| Your task |
Print out every line, exactly as written.

| Data extract |
----

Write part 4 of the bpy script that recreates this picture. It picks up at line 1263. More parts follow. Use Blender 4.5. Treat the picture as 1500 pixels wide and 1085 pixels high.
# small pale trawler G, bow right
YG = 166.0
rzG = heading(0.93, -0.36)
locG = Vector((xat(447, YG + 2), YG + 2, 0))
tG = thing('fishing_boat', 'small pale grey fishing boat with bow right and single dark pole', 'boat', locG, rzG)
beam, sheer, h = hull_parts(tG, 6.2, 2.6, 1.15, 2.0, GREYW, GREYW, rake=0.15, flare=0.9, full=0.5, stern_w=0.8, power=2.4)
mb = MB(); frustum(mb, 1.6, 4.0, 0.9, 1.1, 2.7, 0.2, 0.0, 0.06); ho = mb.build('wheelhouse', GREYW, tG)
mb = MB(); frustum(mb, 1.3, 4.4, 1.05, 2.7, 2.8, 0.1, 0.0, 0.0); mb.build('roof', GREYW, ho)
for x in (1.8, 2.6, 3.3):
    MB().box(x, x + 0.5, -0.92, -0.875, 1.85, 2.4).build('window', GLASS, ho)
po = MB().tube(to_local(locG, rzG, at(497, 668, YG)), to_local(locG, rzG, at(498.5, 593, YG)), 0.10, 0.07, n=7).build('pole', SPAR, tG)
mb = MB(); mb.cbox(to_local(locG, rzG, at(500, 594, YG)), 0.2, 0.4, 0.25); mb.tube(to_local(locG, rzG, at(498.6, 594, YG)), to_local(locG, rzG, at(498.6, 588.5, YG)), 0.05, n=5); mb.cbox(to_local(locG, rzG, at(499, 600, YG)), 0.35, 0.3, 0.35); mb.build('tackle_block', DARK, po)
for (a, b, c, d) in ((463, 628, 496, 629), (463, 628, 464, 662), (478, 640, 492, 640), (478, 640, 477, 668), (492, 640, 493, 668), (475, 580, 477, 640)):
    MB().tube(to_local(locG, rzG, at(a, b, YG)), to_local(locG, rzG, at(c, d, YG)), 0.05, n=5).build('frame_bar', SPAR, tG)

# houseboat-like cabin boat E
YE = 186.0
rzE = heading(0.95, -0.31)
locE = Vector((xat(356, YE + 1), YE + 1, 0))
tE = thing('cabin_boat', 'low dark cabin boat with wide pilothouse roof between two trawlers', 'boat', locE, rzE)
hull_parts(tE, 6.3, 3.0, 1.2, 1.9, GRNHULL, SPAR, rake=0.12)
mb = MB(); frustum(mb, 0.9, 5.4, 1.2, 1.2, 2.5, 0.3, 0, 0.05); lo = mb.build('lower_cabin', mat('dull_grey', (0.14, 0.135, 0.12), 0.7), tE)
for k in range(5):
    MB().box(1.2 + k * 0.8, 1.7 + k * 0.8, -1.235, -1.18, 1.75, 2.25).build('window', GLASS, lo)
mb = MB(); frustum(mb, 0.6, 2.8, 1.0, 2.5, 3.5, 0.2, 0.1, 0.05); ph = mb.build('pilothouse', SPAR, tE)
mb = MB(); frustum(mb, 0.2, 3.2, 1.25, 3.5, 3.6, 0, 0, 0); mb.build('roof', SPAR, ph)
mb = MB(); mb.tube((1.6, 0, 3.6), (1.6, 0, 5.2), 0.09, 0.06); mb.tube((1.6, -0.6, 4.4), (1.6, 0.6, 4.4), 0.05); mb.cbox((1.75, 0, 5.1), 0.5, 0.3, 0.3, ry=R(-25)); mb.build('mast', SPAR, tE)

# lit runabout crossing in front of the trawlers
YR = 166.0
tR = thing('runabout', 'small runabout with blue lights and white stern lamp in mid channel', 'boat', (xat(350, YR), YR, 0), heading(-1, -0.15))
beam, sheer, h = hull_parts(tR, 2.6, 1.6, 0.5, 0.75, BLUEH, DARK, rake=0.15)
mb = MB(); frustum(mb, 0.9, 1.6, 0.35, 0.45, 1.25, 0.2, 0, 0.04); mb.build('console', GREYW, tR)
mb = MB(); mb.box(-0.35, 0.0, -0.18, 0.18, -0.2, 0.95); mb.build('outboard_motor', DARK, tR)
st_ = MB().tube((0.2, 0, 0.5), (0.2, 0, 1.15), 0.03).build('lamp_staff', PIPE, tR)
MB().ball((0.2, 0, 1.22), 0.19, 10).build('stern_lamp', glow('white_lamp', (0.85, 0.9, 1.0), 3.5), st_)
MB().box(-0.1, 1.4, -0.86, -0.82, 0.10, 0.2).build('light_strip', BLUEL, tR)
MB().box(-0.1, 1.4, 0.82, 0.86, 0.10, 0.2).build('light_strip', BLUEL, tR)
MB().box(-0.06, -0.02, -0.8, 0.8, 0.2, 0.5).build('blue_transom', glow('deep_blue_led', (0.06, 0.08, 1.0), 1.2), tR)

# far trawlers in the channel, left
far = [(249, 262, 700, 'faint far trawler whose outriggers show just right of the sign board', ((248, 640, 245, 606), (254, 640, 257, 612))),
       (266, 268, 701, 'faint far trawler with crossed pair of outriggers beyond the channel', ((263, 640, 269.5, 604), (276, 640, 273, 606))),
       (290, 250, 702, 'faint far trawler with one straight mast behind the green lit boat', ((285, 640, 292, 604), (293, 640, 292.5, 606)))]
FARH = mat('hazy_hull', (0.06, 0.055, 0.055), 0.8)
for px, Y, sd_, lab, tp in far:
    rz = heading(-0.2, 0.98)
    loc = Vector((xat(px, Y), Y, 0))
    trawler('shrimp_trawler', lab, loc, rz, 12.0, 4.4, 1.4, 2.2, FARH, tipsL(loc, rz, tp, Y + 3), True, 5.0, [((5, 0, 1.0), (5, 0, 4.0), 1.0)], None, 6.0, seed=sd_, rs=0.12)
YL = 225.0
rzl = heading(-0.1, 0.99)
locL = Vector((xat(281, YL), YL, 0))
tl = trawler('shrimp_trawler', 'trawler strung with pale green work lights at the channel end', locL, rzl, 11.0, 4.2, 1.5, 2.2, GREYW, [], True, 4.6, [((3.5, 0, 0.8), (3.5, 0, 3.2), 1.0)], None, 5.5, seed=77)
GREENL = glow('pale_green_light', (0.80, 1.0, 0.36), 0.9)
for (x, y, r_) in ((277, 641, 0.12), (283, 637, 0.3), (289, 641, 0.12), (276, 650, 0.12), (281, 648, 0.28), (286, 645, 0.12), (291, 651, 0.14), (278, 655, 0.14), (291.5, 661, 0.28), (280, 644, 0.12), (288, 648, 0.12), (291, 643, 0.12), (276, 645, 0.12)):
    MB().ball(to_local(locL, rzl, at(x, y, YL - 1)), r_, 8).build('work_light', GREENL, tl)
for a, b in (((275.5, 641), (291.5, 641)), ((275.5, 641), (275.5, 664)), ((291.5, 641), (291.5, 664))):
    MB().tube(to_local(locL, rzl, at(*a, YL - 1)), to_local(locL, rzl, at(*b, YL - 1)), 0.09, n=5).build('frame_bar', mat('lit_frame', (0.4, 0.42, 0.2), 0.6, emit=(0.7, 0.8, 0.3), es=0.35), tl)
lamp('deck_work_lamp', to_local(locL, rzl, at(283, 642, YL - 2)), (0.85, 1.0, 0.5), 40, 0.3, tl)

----

| Correct response |
Write part 4 of the bpy script that recreates this picture. It picks up at line 1263. More parts follow. Use Blender 4.5. Treat the picture as 1500 pixels wide and 1085 pixels high.
# small pale trawler G, bow right
YG = 166.0
rzG = heading(0.93, -0.36)
locG = Vector((xat(447, YG + 2), YG + 2, 0))
tG = thing('fishing_boat', 'small pale grey fishing boat with bow right and single dark pole', 'boat', locG, rzG)
beam, sheer, h = hull_parts(tG, 6.2, 2.6, 1.15, 2.0, GREYW, GREYW, rake=0.15, flare=0.9, full=0.5, stern_w=0.8, power=2.4)
mb = MB(); frustum(mb, 1.6, 4.0, 0.9, 1.1, 2.7, 0.2, 0.0, 0.06); ho = mb.build('wheelhouse', GREYW, tG)
mb = MB(); frustum(mb, 1.3, 4.4, 1.05, 2.7, 2.8, 0.1, 0.0, 0.0); mb.build('roof', GREYW, ho)
for x in (1.8, 2.6, 3.3):
    MB().box(x, x + 0.5, -0.92, -0.875, 1.85, 2.4).build('window', GLASS, ho)
po = MB().tube(to_local(locG, rzG, at(497, 668, YG)), to_local(locG, rzG, at(498.5, 593, YG)), 0.10, 0.07, n=7).build('pole', SPAR, tG)
mb = MB(); mb.cbox(to_local(locG, rzG, at(500, 594, YG)), 0.2, 0.4, 0.25); mb.tube(to_local(locG, rzG, at(498.6, 594, YG)), to_local(locG, rzG, at(498.6, 588.5, YG)), 0.05, n=5); mb.cbox(to_local(locG, rzG, at(499, 600, YG)), 0.35, 0.3, 0.35); mb.build('tackle_block', DARK, po)
for (a, b, c, d) in ((463, 628, 496, 629), (463, 628, 464, 662), (478, 640, 492, 640), (478, 640, 477, 668), (492, 640, 493, 668), (475, 580, 477, 640)):
    MB().tube(to_local(locG, rzG, at(a, b, YG)), to_local(locG, rzG, at(c, d, YG)), 0.05, n=5).build('frame_bar', SPAR, tG)

# houseboat-like cabin boat E
YE = 186.0
rzE = heading(0.95, -0.31)
locE = Vector((xat(356, YE + 1), YE + 1, 0))
tE = thing('cabin_boat', 'low dark cabin boat with wide pilothouse roof between two trawlers', 'boat', locE, rzE)
hull_parts(tE, 6.3, 3.0, 1.2, 1.9, GRNHULL, SPAR, rake=0.12)
mb = MB(); frustum(mb, 0.9, 5.4, 1.2, 1.2, 2.5, 0.3, 0, 0.05); lo = mb.build('lower_cabin', mat('dull_grey', (0.14, 0.135, 0.12), 0.7), tE)
for k in range(5):
    MB().box(1.2 + k * 0.8, 1.7 + k * 0.8, -1.235, -1.18, 1.75, 2.25).build('window', GLASS, lo)
mb = MB(); frustum(mb, 0.6, 2.8, 1.0, 2.5, 3.5, 0.2, 0.1, 0.05); ph = mb.build('pilothouse', SPAR, tE)
mb = MB(); frustum(mb, 0.2, 3.2, 1.25, 3.5, 3.6, 0, 0, 0); mb.build('roof', SPAR, ph)
mb = MB(); mb.tube((1.6, 0, 3.6), (1.6, 0, 5.2), 0.09, 0.06); mb.tube((1.6, -0.6, 4.4), (1.6, 0.6, 4.4), 0.05); mb.cbox((1.75, 0, 5.1), 0.5, 0.3, 0.3, ry=R(-25)); mb.build('mast', SPAR, tE)

# lit runabout crossing in front of the trawlers
YR = 166.0
tR = thing('runabout', 'small runabout with blue lights and white stern lamp in mid channel', 'boat', (xat(350, YR), YR, 0), heading(-1, -0.15))
beam, sheer, h = hull_parts(tR, 2.6, 1.6, 0.5, 0.75, BLUEH, DARK, rake=0.15)
mb = MB(); frustum(mb, 0.9, 1.6, 0.35, 0.45, 1.25, 0.2, 0, 0.04); mb.build('console', GREYW, tR)
mb = MB(); mb.box(-0.35, 0.0, -0.18, 0.18, -0.2, 0.95); mb.build('outboard_motor', DARK, tR)
st_ = MB().tube((0.2, 0, 0.5), (0.2, 0, 1.15), 0.03).build('lamp_staff', PIPE, tR)
MB().ball((0.2, 0, 1.22), 0.19, 10).build('stern_lamp', glow('white_lamp', (0.85, 0.9, 1.0), 3.5), st_)
MB().box(-0.1, 1.4, -0.86, -0.82, 0.10, 0.2).build('light_strip', BLUEL, tR)
MB().box(-0.1, 1.4, 0.82, 0.86, 0.10, 0.2).build('light_strip', BLUEL, tR)
MB().box(-0.06, -0.02, -0.8, 0.8, 0.2, 0.5).build('blue_transom', glow('deep_blue_led', (0.06, 0.08, 1.0), 1.2), tR)

# far trawlers in the channel, left
far = [(249, 262, 700, 'faint far trawler whose outriggers show just right of the sign board', ((248, 640, 245, 606), (254, 640, 257, 612))),
       (266, 268, 701, 'faint far trawler with crossed pair of outriggers beyond the channel', ((263, 640, 269.5, 604), (276, 640, 273, 606))),
       (290, 250, 702, 'faint far trawler with one straight mast behind the green lit boat', ((285, 640, 292, 604), (293, 640, 292.5, 606)))]
FARH = mat('hazy_hull', (0.06, 0.055, 0.055), 0.8)
for px, Y, sd_, lab, tp in far:
    rz = heading(-0.2, 0.98)
    loc = Vector((xat(px, Y), Y, 0))
    trawler('shrimp_trawler', lab, loc, rz, 12.0, 4.4, 1.4, 2.2, FARH, tipsL(loc, rz, tp, Y + 3), True, 5.0, [((5, 0, 1.0), (5, 0, 4.0), 1.0)], None, 6.0, seed=sd_, rs=0.12)
YL = 225.0
rzl = heading(-0.1, 0.99)
locL = Vector((xat(281, YL), YL, 0))
tl = trawler('shrimp_trawler', 'trawler strung with pale green work lights at the channel end', locL, rzl, 11.0, 4.2, 1.5, 2.2, GREYW, [], True, 4.6, [((3.5, 0, 0.8), (3.5, 0, 3.2), 1.0)], None, 5.5, seed=77)
GREENL = glow('pale_green_light', (0.80, 1.0, 0.36), 0.9)
for (x, y, r_) in ((277, 641, 0.12), (283, 637, 0.3), (289, 641, 0.12), (276, 650, 0.12), (281, 648, 0.28), (286, 645, 0.12), (291, 651, 0.14), (278, 655, 0.14), (291.5, 661, 0.28), (280, 644, 0.12), (288, 648, 0.12), (291, 643, 0.12), (276, 645, 0.12)):
    MB().ball(to_local(locL, rzl, at(x, y, YL - 1)), r_, 8).build('work_light', GREENL, tl)
for a, b in (((275.5, 641), (291.5, 641)), ((275.5, 641), (275.5, 664)), ((291.5, 641), (291.5, 664))):
    MB().tube(to_local(locL, rzl, at(*a, YL - 1)), to_local(locL, rzl, at(*b, YL - 1)), 0.09, n=5).build('frame_bar', mat('lit_frame', (0.4, 0.42, 0.2), 0.6, emit=(0.7, 0.8, 0.3), es=0.35), tl)
lamp('deck_work_lamp', to_local(locL, rzl, at(283, 642, YL - 2)), (0.85, 1.0, 0.5), 40, 0.3, tl)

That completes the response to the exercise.